Working from home – a requirement in the future?

Trade Unions have suggested that the UK should seek to amend the Working Time Regulations 1998 to include work performed from home. Currently, working from home voluntarily is not normally considered ‘working time’ under the regulations.

But employers are likely to resist the unqualified right for employees to work from home and any legislation change would have to include flexibility for employers (such as a trial period or an opt-out on specified notice).

There would also be practical circumstances in which employers would have to be entitled to deny the right to work from home, such as client demand or as a capability or disciplinary measure in the event that an employee’s performance were to deteriorate while working from home.

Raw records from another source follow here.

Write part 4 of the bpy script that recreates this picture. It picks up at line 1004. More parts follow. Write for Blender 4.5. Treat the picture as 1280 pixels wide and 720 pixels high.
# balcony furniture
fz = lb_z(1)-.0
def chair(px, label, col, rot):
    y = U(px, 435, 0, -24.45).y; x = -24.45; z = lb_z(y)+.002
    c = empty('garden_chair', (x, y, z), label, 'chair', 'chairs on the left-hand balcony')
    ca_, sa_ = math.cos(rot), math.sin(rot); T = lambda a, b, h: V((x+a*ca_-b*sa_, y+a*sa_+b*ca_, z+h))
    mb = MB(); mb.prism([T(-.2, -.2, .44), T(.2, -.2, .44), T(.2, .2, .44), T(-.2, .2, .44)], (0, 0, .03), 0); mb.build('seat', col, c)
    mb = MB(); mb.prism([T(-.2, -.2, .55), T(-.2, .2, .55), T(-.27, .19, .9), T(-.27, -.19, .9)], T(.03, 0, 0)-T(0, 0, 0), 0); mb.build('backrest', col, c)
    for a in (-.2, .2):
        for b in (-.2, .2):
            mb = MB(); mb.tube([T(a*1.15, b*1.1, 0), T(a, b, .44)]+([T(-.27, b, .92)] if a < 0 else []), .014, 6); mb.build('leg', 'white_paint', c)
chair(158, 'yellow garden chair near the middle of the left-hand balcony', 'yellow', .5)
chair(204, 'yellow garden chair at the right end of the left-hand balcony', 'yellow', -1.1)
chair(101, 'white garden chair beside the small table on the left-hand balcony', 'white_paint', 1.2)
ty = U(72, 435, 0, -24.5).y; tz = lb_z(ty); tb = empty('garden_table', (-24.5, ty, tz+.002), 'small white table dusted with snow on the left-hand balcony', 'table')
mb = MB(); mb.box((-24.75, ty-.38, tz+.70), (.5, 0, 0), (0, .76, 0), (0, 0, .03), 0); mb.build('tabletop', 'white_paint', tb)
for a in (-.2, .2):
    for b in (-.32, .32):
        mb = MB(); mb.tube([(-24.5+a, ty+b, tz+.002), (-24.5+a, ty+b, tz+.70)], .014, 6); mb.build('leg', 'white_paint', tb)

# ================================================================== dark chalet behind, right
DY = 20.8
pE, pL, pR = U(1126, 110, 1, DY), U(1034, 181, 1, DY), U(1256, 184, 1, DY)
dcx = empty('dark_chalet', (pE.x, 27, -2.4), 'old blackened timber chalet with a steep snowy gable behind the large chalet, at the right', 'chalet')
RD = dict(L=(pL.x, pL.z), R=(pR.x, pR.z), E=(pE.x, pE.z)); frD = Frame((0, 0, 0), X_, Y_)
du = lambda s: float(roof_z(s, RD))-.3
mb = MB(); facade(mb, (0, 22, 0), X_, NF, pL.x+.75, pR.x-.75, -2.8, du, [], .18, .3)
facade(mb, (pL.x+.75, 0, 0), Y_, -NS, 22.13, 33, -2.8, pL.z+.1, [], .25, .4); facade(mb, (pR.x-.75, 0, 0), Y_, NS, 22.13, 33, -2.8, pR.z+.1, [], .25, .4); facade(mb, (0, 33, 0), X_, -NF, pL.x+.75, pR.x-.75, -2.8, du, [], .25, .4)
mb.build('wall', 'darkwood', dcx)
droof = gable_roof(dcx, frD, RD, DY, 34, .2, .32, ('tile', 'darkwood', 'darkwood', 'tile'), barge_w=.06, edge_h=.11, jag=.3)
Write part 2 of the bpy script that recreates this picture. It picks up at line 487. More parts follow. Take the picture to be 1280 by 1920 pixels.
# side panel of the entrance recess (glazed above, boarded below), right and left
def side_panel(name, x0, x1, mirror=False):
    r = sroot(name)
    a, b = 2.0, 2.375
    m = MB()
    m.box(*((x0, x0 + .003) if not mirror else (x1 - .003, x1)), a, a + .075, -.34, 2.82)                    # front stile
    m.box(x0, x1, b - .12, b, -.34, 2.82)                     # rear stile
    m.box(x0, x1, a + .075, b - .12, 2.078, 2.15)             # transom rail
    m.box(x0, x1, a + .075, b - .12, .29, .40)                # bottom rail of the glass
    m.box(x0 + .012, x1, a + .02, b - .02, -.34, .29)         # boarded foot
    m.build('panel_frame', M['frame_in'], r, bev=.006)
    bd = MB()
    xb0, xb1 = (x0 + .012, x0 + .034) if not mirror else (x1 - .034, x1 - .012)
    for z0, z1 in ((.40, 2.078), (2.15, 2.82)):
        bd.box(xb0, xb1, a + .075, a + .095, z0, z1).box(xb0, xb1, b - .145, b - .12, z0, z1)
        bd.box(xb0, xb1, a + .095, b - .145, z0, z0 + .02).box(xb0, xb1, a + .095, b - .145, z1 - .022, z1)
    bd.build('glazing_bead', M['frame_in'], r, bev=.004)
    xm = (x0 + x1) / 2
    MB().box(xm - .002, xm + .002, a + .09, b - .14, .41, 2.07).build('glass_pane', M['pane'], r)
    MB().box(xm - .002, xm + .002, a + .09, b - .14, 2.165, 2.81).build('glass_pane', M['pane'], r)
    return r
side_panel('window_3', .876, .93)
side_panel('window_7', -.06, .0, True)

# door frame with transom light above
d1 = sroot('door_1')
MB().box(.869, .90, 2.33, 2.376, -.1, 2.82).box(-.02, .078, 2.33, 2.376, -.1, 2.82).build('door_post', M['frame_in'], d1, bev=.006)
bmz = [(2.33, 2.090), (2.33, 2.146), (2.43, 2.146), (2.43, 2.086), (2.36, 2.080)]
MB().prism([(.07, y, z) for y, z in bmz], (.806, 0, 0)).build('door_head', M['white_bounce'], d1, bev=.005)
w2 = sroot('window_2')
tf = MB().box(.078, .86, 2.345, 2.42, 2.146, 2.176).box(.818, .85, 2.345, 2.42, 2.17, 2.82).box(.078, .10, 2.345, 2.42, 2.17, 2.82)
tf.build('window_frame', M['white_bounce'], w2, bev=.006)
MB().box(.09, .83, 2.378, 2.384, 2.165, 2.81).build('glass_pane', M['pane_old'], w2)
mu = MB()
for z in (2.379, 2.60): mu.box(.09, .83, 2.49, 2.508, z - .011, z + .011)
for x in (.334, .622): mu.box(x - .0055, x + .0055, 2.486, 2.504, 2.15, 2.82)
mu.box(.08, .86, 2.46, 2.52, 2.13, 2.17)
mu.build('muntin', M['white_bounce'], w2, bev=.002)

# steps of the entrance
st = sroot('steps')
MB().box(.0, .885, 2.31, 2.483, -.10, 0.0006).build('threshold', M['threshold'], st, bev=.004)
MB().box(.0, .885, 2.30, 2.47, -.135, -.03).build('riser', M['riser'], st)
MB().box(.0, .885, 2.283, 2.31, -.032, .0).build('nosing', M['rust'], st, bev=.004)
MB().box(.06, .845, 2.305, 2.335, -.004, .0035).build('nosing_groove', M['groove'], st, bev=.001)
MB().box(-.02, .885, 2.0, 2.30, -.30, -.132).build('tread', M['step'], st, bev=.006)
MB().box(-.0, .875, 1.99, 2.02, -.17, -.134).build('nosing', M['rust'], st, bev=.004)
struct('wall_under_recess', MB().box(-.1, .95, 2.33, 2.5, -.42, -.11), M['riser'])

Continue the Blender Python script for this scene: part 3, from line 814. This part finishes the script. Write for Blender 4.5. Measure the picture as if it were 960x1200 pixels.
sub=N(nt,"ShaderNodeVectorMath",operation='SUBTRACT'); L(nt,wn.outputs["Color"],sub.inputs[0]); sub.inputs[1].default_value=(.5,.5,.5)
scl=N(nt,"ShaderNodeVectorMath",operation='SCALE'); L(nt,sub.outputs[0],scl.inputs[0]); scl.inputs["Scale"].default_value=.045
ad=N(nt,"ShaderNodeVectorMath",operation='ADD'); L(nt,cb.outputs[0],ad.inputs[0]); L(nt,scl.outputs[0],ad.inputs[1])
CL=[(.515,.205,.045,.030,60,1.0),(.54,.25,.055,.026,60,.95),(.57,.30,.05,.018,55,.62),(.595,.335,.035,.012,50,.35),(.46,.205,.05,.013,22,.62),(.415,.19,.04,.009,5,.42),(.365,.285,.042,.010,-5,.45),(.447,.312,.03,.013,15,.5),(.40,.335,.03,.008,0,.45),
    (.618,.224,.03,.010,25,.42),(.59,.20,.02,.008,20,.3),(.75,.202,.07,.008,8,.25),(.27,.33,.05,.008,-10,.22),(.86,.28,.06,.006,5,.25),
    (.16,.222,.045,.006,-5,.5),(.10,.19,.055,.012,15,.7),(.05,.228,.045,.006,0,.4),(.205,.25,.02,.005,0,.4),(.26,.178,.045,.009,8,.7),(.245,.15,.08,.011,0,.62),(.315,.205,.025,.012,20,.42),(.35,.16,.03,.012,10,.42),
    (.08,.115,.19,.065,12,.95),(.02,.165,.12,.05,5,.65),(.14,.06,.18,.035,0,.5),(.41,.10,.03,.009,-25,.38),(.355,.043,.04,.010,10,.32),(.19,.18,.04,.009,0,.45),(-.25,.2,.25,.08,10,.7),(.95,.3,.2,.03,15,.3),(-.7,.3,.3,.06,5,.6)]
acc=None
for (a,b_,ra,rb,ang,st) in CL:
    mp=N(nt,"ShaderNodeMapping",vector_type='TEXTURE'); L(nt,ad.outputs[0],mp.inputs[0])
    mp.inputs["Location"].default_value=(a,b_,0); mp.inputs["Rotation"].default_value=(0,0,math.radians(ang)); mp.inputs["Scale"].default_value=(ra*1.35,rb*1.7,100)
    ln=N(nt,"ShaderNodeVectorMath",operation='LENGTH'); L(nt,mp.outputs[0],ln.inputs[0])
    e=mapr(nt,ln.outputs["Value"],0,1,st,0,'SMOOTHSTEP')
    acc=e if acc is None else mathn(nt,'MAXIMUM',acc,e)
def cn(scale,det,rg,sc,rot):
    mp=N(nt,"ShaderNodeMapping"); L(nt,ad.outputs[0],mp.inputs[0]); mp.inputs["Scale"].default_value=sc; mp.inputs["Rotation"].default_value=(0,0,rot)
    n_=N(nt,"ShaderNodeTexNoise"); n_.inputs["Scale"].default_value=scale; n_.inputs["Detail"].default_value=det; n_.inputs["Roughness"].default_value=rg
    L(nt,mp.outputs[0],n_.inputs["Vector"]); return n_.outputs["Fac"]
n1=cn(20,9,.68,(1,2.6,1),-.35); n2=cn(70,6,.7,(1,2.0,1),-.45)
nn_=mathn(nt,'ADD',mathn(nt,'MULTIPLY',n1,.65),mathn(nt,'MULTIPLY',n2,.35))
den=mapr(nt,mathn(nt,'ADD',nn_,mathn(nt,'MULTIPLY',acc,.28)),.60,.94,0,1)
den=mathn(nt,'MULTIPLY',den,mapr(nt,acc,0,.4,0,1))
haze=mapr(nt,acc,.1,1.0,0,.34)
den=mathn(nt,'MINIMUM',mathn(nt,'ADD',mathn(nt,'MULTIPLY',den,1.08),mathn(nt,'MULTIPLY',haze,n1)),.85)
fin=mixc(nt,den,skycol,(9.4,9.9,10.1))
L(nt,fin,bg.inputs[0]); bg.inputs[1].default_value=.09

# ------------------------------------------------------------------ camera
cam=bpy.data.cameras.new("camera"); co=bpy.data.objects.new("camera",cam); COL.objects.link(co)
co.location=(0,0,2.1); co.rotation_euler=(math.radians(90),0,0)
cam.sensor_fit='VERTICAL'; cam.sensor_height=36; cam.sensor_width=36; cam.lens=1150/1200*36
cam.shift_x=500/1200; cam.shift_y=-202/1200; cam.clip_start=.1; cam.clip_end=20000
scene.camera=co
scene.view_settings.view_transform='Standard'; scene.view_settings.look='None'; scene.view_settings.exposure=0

If the homeworking argument is to play out, it is worthwhile considering the advantages and disadvantages of formalising home working arrangements:


  • reduced overhead costs (if there is sufficient long-term take up);
  • increased productivity (although some businesses may argue the opposite, depending on the culture within the business and individual attitudes);
  • environmental benefits (such as reduced commuter traffic);
  • flexible meeting venues for staff and clients.


  • poor working conditions, especially in shared households;
  • staff feeling isolated (recently exacerbated by social distancing during lockdown);
  • increased difficulties in separating work and home life;
  • loss of managerial control and impact on work culture;
  • decreased productivity; and
  • potential confidentiality/data security issues.

The lockdown period will inevitably have taught many employers that they can successfully run their businesses from home. In practice, however, employers will want to retain an element of flexibility.  Considering what has worked well and what difficulties have arisen as a result of forced home working, will undoubtedly assist in developing longer term policies in the future.